OK, I forget - do you need to dimension i in that code?
eta: you could add a semicolon at the end of line 20 if you want it to scroll neatly, one number to a line.
I used to do that to Apple II's, only I'd add a CNTRL-G in there so that it would beep with each line.
Yes. Even then I was evil.
I would also program C-64s to just sit there unti someone pressed a key, then the screen would start flashing rapidly different colors and a weird siren sound would eminate....
This is why we can never have nice things.
And in my high-school computer class, I programmed one of our Commodore computers to display the exact same message that'd be displayed when the computer was first started up (like, the amount of free memory, something about BASIC, etc.) Then when someone started pressing keys... weird things would happen.

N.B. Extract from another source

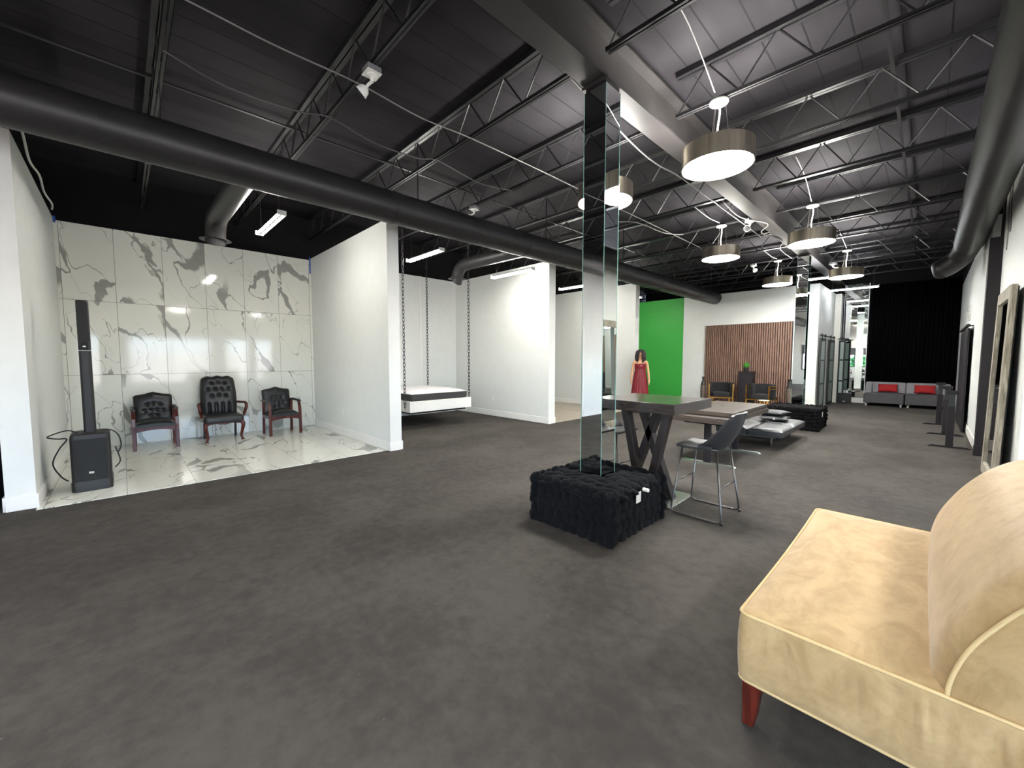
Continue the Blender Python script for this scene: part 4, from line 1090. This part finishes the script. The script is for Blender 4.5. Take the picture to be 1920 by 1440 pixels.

And I programmed one to display the time and outside temperature. There was a system variable ti$ that always had the time; I had a few folks convinced that there was a te$ that always had the outside temperature.
No Franklin consoles, either. Hubby still has his old Franklin because it's the only thing that plays what used to be his favorite Star Fleet game. Now, of course, he plays networked Warcraft and stuff. I suppose I'll have to bury him with the Franklin and the cartridge, just so he has his favorite toys with him. That and a sword.
I still have my Colecovision.
I also have a CP/M machine down in my parent's garage that is in a plywood case and features an 8" floppy. I'm pretty sure I've got wordstar for it.
Some day I should put pictures of my vintage laptop collection on-line.
I have the first Tandy laptop, the next generation Tandy laptop (with the screen that flips up like a modern laptop), the first Epson laptop (with built-in printer and cassette drive), and the first Apple laptop. Plus the first and second Tandy "pocket computers."
I'm wondering - what was the first Intel 8086 or 8088-based laptop? I need one of those....
And the flashdrive currently hanging around my neck, being one of the lesser ones at 16 mb, would be considered a piece of giddy-inducing technology back then. Then again, I was thrilled when I got a calculator in high school that could do square roots. It was well timed, I was having serious slide rule dread.